Selasa, Desember 29, 2009

Sejak Kapan Istilah Pak Haji dan Bu Hajjah Mulai Dipopulerkan

Dalam kebudayaan orang Indonesia, juga di Malaysia, orang yang telah melaksanakan ibadah haji lantas diberi atau memberikan sendiri embel-embel haji (bagi laki-laki) atau hajjah (bagi wanita). Bahkan ada orang yang memakai peci warna putih pun orang kemudian latah memanggilnya dengan sebutan Pak Haji, Bang Haji (kayaknya kalau yang ini hanya Rhoma Irama saja yang pantas dipanggil dengan sebutan ini) atau Akang Haji (awas! surbanna palid) padahal belum tentu yang bersangkutan telah berangkat ke tanah suci untuk melaksanakan rukun Islam yang ke-5 tersebut. Dan yang gawat adalah kalau kita memanggil seseorang yang telah punya 'titel' haji tanpa embel-embel itu lalu orang tersebut marah.

Di sini saya tidak akan menerangkan apa itu ibadah haji karena saya bukan seorang yang ahli dalam ilmu agama. Namun saya tertarik kepada perihal sejak kapan istilah Pak Haji dan Bu Hajjah ini mulai dipopulerkan karena setahu saya muslim di belahan dunia lain tidak ada yang menggunakan embel-embel ini.
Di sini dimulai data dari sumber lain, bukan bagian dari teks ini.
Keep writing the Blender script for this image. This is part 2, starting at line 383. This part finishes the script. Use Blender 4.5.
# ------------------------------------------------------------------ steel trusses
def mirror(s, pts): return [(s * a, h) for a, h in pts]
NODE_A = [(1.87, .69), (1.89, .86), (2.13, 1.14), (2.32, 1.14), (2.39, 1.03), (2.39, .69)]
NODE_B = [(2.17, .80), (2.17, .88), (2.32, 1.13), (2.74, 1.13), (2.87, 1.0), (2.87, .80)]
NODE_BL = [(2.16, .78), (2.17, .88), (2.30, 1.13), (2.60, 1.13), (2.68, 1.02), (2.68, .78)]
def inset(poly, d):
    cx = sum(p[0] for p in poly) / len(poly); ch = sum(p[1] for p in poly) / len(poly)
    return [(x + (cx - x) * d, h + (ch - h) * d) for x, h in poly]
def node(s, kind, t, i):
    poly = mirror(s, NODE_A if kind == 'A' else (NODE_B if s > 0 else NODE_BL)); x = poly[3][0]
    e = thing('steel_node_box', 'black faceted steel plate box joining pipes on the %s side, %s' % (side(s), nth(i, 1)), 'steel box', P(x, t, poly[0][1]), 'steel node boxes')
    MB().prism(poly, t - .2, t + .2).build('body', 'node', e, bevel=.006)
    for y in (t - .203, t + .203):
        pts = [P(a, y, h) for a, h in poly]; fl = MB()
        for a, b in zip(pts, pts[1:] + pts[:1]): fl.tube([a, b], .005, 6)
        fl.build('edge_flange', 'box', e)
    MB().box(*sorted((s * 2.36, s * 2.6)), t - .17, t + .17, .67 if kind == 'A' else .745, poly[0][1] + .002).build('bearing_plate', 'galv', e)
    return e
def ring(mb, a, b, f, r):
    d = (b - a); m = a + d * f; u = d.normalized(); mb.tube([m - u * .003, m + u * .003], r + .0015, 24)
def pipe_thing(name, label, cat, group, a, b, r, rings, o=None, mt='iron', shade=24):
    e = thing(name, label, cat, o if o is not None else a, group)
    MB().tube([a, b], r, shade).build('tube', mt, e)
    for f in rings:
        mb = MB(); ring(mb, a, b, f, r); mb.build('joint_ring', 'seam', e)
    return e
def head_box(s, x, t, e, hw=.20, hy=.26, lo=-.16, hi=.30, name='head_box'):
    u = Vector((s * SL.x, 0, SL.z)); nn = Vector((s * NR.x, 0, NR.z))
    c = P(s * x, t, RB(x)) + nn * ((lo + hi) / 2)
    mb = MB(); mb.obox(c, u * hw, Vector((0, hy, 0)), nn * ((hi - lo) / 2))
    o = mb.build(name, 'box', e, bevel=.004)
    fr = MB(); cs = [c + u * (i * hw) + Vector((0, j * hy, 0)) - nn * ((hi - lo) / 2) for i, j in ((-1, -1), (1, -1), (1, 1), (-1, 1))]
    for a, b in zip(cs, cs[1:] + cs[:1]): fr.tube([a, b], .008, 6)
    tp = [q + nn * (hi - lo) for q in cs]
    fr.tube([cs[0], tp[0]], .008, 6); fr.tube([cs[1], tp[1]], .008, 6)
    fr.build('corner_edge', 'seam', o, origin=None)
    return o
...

Saya coba cari di wikipedia tentang asal muasal kata haji. Dan ternyata hasilnya adalah: Tidak ada hasil yang sesuai dengan kriteria. Saya agak malas untuk mencari tahu dari sumber lain tentang kajian ini. Hanya saya pernah menonton film semi dokumenter di Metro TV tentang Sejarah Pelaksanaan Haji di Indonesia.

Dalam film itu diceritakan: Waktu jaman penjajahan Belanda (tepatnya saya lupa lagi) setiap jemaah calon haji dikumpulkan di salah satu pulau di gugusan Pulau Seribu (nama pulaunya pun saya lupa lagi) sebelum para jemaah calon haji tersebut berangkat ke tanah suci. Oleh pemerintah Kolonial Belanda diharuskan setiap orang yang telah melaksanakan ibadah haji tersebut menambahkan huruf "H" atau "Hj" sebagai identitas mereka.

Sebenarnya Belanda memberlakukan aturan ini agar Belanda bisa mengidentifikasi warga Indonesia yang mempunyai kecenderungan untuk menjadi pemberontak.

Bukankah untuk melaksanakan ibadah haji memerlukan biaya yang cukup besar? Jadi yang bisa melaksanakan ibadah haji (waktu itu) tentunya adalah orang kaya. Orang yang punya "kekuatan" dilihat dari segi materi -- ingat sejarah perjuangan H. Zainal Mustafa di Tasikmalaya.

Insya Allah, suatu hari nanti saya bisa melaksanakan ibadah haji, sepulang dari sana saya tidak akan sudi menambahkan huruf "H" tersebut di awal nama saya karena saya bukanlah orang yang patut dicurigai oleh pemerintah Kolonial Belanda.. Saya juga tidak akan tersinggung apalagi marah jika ada orang yang tidak memanggil saya dengan sapaan Bang Haji karena saya bukanlah Rhoma Irama.